* **Task to carry out**
Starting at the first line of the listing below, repeat each line exactly until the line containing "for t in tips: mb.tube(base, t, r, r*.4, 4, cap=False)", which you include. Leave out pictures.
-------------------------
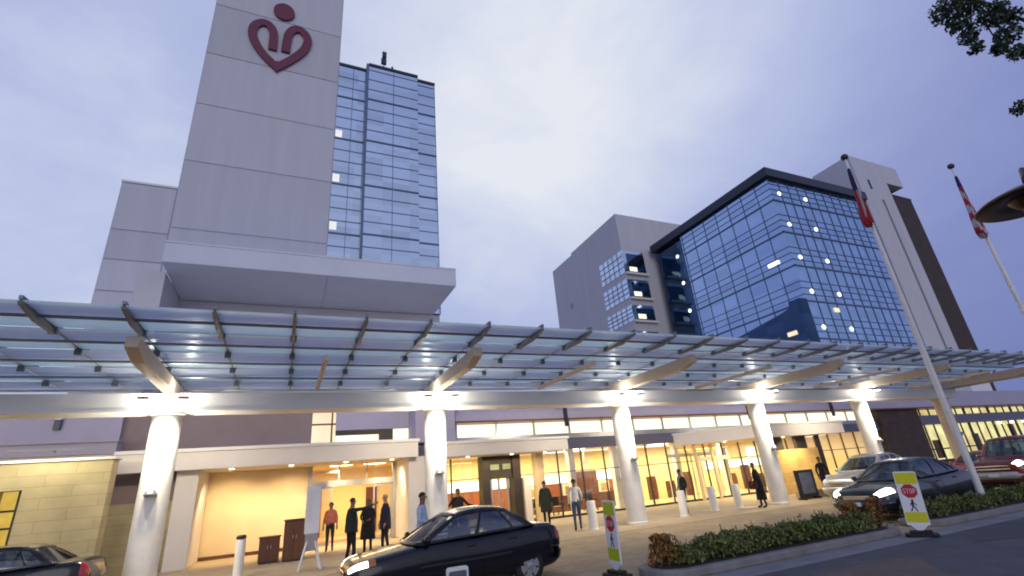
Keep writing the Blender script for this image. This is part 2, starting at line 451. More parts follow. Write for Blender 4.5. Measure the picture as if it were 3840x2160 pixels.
def rounded(x0, x1, y0, y1, r, n=6):
    pts = []
    for cx, cy, a0 in ((x1-r, y0+r, -PI/2), (x1-r, y1-r, 0), (x0+r, y1-r, PI/2), (x0+r, y0+r, PI)):
        for i in range(n+1):
            a = a0 + PI/2*i/n; pts.append((cx+r*math.cos(a), cy+r*math.sin(a)))
    return pts
def island(x0, x1, y0, y1):
    struct(MB().prism(rounded(x0, x1, y0, y1, .5), 'z', 0, .15).build('kerb', 'kerb concrete', bevel=.03))
    struct(MB().prism(rounded(x0+.18, x1-.18, y0+.18, y1-.18, .4), 'z', .1, .17).build('planting_bed', 'mulch'))
island(6.3, 13.4, 7.92, 9.15)
island(14.6, 46, 7.92, 9.05)

def leaves(mb, pts, size, flat=.6):
    for p in pts:
        a = random.uniform(0, 2*PI); t = random.uniform(-1, 1)*flat*PI/2
        d = Vector((math.cos(a)*math.cos(t), math.sin(a)*math.cos(t), math.sin(t)))
        u = d.cross(Vector((random.uniform(-1, 1), random.uniform(-1, 1), random.uniform(-.3, 1)))).normalized()
        s = size*random.uniform(.6, 1.3); p = Vector(p)
        k = d.cross(u)*s*.12
        mb.add([p-d*s*.5, p+u*s*.28+k, p+d*s*.5, p-u*s*.28+k], [(0, 1, 2, 3)])
def stems(mb, base, tips, r=.008):
    for t in tips: mb.tube(base, t, r, r*.4, 4, cap=False)

def hedge(x0, x1, y0, y1, h, n, label, m='leaf hedge'):
    t = thing('hedge', label, 'hedge', ((x0+x1)/2, (y0+y1)/2, .17), 'low hedges on the kerbed islands')
    clumps = []
    x = x0+.1
    while x < x1-.1:
        for yy in (0, 1):
            clumps.append((x+random.uniform(-.1, .1), y0+(y1-y0)*(.28+.44*yy)+random.uniform(-.08, .08), h*random.uniform(.5, 1.18), random.uniform(.22, .36)))
        x += random.uniform(.22, .36)
    mb = MB(); st = MB()
    per = max(8, n//len(clumps))
    for cx, cy, ch, cr_ in clumps:
        pts = []
        for _ in range(per):
            a = random.uniform(0, 2*PI); rr = cr_*math.sqrt(random.random()); zz = random.random()**.75
            rr *= 1.15-.5*zz*zz
            pts.append((cx+rr*math.cos(a), cy+rr*math.sin(a), .2+zz*ch))
        leaves(mb, pts, .085, .9)
        stems(st, (cx, cy, .15), [random.choice(pts) for _ in range(5)])
        for _ in range(3):
            a = random.uniform(0, 2*PI); tip = (cx+.15*math.cos(a), cy+.15*math.sin(a), .2+ch*random.uniform(1.05, 1.3))
            st.tube((cx, cy, ch*.7), tip, .005, .003, 4, cap=False); leaves(mb, [tip, (tip[0], tip[1], tip[2]-.05)], .08, .9)
    mb.build('foliage', m, t, recalc=False); st.build('stem', 'bark', t, recalc=False)
    return t
hedge(6.9, 12.6, 8.15, 9.0, .31, 9000, 'long low clipped green hedge on the island behind the dark sedan')
hedge(15.0, 34, 8.15, 8.95, .32, 15000, 'low dark green hedge around the foot of the flagpole beside the road')
def shrub(c, r, h, n, label, m='leaf orange', grp='orange shrubs on the kerbed islands'):
    t = thing('shrub', label, 'shrub', (c[0], c[1], .17), grp)
    mb = MB(); st = MB(); pts = []
    for _ in range(n):
        a = random.uniform(0, 2*PI); z = random.random()**.8; rr = r*(1.05-.45*z)*math.sqrt(random.random())
        rr *= 1+.25*math.sin(3*a+c[0]*9)
        pts.append((c[0]+rr*math.cos(a), c[1]+rr*math.sin(a), .18+h*z))
    leaves(mb, pts, .08, .9); stems(st, (c[0], c[1], .15), pts[:14])
    mb.build('foliage', m, t, recalc=False); st.build('stem', 'bark', t, recalc=False)
shrub((6.75, 8.55), .36, .50, 700, 'orange leaved shrub at the near end of the long hedge beside the striped sign')
shrub((12.75, 8.75), .30, .55, 500, 'rust orange shrub at the far end of the long hedge')
shrub((13.05, 8.35), .26, .62, 420, 'taller golden shrub on the island corner in front of the dark slate sedan')
shrub((14.95, 8.5), .25, .34, 300, 'small yellow green shrub behind the leaning crossing sign', 'leaf hedge', None)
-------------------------
* **Final result**
Keep writing the Blender script for this image. This is part 2, starting at line 451. More parts follow. Write for Blender 4.5. Measure the picture as if it were 3840x2160 pixels.
def rounded(x0, x1, y0, y1, r, n=6):
    pts = []
    for cx, cy, a0 in ((x1-r, y0+r, -PI/2), (x1-r, y1-r, 0), (x0+r, y1-r, PI/2), (x0+r, y0+r, PI)):
        for i in range(n+1):
            a = a0 + PI/2*i/n; pts.append((cx+r*math.cos(a), cy+r*math.sin(a)))
    return pts
def island(x0, x1, y0, y1):
    struct(MB().prism(rounded(x0, x1, y0, y1, .5), 'z', 0, .15).build('kerb', 'kerb concrete', bevel=.03))
    struct(MB().prism(rounded(x0+.18, x1-.18, y0+.18, y1-.18, .4), 'z', .1, .17).build('planting_bed', 'mulch'))
island(6.3, 13.4, 7.92, 9.15)
island(14.6, 46, 7.92, 9.05)

def leaves(mb, pts, size, flat=.6):
    for p in pts:
        a = random.uniform(0, 2*PI); t = random.uniform(-1, 1)*flat*PI/2
        d = Vector((math.cos(a)*math.cos(t), math.sin(a)*math.cos(t), math.sin(t)))
        u = d.cross(Vector((random.uniform(-1, 1), random.uniform(-1, 1), random.uniform(-.3, 1)))).normalized()
        s = size*random.uniform(.6, 1.3); p = Vector(p)
        k = d.cross(u)*s*.12
        mb.add([p-d*s*.5, p+u*s*.28+k, p+d*s*.5, p-u*s*.28+k], [(0, 1, 2, 3)])
def stems(mb, base, tips, r=.008):
    for t in tips: mb.tube(base, t, r, r*.4, 4, cap=False)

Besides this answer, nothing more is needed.